INFORMATION PROVIDED:
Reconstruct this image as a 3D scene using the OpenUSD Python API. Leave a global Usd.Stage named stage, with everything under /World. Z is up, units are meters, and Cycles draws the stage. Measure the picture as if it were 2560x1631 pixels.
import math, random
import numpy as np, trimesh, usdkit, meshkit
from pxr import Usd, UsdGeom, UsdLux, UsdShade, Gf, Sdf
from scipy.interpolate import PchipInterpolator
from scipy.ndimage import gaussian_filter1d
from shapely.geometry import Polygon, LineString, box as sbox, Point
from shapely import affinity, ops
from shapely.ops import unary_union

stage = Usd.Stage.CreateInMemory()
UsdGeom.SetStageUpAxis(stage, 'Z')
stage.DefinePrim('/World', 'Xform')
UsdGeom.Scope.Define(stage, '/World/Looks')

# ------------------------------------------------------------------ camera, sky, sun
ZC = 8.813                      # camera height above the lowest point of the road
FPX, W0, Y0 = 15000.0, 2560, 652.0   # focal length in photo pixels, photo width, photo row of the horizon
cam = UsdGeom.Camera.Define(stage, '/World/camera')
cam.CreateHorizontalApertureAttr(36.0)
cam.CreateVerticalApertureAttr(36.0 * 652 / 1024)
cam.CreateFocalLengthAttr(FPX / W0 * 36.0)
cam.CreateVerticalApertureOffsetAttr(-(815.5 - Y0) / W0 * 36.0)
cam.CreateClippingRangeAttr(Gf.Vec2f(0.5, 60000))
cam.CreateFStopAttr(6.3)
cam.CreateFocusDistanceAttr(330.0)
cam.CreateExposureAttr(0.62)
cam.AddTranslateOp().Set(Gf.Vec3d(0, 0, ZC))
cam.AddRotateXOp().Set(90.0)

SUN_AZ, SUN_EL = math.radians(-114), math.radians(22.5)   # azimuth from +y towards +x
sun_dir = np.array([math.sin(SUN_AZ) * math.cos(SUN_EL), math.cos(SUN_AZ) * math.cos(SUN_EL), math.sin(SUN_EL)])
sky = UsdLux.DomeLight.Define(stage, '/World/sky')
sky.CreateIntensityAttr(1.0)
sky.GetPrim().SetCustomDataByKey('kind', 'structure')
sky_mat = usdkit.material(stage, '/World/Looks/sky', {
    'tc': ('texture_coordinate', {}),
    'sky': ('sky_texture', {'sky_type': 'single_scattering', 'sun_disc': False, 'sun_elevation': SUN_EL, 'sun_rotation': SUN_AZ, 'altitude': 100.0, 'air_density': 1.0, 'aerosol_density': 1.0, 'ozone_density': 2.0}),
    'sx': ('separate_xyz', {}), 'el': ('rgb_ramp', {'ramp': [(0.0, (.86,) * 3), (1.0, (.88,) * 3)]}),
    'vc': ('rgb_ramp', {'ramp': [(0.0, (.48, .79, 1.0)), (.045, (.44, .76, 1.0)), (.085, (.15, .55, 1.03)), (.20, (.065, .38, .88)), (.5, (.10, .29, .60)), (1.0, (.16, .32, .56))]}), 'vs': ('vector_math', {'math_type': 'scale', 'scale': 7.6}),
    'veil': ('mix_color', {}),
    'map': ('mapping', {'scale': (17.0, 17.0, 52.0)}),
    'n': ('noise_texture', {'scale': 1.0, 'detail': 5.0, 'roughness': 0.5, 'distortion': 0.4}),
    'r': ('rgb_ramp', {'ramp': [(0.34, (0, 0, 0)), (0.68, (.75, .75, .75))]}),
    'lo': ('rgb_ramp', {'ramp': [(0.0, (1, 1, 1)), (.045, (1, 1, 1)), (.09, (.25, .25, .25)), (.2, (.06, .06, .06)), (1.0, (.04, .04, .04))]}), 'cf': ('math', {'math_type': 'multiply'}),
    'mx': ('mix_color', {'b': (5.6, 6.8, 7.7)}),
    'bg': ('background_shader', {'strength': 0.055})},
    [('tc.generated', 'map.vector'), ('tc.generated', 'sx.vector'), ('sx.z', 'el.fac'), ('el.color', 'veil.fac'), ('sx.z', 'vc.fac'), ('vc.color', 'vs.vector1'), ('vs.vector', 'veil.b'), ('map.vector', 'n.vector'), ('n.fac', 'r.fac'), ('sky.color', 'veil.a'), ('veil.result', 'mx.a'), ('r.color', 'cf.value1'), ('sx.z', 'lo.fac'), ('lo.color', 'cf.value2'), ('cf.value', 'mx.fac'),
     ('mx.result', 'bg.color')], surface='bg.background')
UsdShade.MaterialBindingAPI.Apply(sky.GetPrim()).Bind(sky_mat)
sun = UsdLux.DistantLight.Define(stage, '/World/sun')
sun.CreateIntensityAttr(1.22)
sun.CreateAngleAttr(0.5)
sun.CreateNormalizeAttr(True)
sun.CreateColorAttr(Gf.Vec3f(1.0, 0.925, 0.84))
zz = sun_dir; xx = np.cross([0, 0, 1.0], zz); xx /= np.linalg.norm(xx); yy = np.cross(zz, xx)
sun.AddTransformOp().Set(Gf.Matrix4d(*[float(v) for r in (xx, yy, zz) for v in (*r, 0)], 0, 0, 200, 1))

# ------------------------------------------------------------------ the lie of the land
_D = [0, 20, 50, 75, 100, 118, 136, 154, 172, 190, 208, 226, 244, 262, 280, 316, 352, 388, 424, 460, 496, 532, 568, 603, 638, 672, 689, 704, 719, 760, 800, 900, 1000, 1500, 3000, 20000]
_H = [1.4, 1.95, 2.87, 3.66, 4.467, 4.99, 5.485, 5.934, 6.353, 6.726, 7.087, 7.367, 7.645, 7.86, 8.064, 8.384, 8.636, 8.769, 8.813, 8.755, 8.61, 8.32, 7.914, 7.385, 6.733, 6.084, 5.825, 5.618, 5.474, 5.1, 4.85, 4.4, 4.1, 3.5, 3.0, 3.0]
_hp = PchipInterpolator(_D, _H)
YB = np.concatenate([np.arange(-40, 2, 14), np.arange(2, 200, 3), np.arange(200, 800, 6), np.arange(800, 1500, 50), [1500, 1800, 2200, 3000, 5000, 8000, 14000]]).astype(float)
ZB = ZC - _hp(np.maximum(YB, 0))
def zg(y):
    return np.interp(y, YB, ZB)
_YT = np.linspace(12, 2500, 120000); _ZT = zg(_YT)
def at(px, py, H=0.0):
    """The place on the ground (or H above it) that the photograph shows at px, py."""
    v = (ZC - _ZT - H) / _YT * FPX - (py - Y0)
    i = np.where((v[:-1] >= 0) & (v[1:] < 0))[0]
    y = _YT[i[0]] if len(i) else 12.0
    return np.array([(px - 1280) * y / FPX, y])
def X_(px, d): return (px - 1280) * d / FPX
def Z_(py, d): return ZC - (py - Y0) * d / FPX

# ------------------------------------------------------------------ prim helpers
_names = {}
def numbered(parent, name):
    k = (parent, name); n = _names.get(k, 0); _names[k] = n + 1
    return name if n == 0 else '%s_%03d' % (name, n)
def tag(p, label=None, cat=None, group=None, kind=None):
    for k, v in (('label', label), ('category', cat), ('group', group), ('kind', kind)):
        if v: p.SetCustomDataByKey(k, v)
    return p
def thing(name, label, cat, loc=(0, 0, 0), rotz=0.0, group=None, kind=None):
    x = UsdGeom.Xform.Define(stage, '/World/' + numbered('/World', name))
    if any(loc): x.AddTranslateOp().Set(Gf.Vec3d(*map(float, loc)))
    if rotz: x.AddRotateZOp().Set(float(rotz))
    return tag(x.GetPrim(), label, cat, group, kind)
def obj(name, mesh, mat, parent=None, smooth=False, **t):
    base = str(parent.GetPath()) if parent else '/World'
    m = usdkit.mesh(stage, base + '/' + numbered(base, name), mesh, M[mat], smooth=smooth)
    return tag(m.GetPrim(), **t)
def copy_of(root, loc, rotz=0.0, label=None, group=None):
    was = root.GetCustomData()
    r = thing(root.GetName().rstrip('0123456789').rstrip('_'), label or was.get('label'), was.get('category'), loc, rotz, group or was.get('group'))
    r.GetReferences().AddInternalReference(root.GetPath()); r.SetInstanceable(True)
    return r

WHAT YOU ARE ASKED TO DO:
Up to and including the line with "from shapely.ops import unary_union", repeat the data exactly, starting from its first line; nothing else belongs in the response.

TASK OUTPUT:
Reconstruct this image as a 3D scene using the OpenUSD Python API. Leave a global Usd.Stage named stage, with everything under /World. Z is up, units are meters, and Cycles draws the stage. Measure the picture as if it were 2560x1631 pixels.
import math, random
import numpy as np, trimesh, usdkit, meshkit
from pxr import Usd, UsdGeom, UsdLux, UsdShade, Gf, Sdf
from scipy.interpolate import PchipInterpolator
from scipy.ndimage import gaussian_filter1d
from shapely.geometry import Polygon, LineString, box as sbox, Point
from shapely import affinity, ops
from shapely.ops import unary_union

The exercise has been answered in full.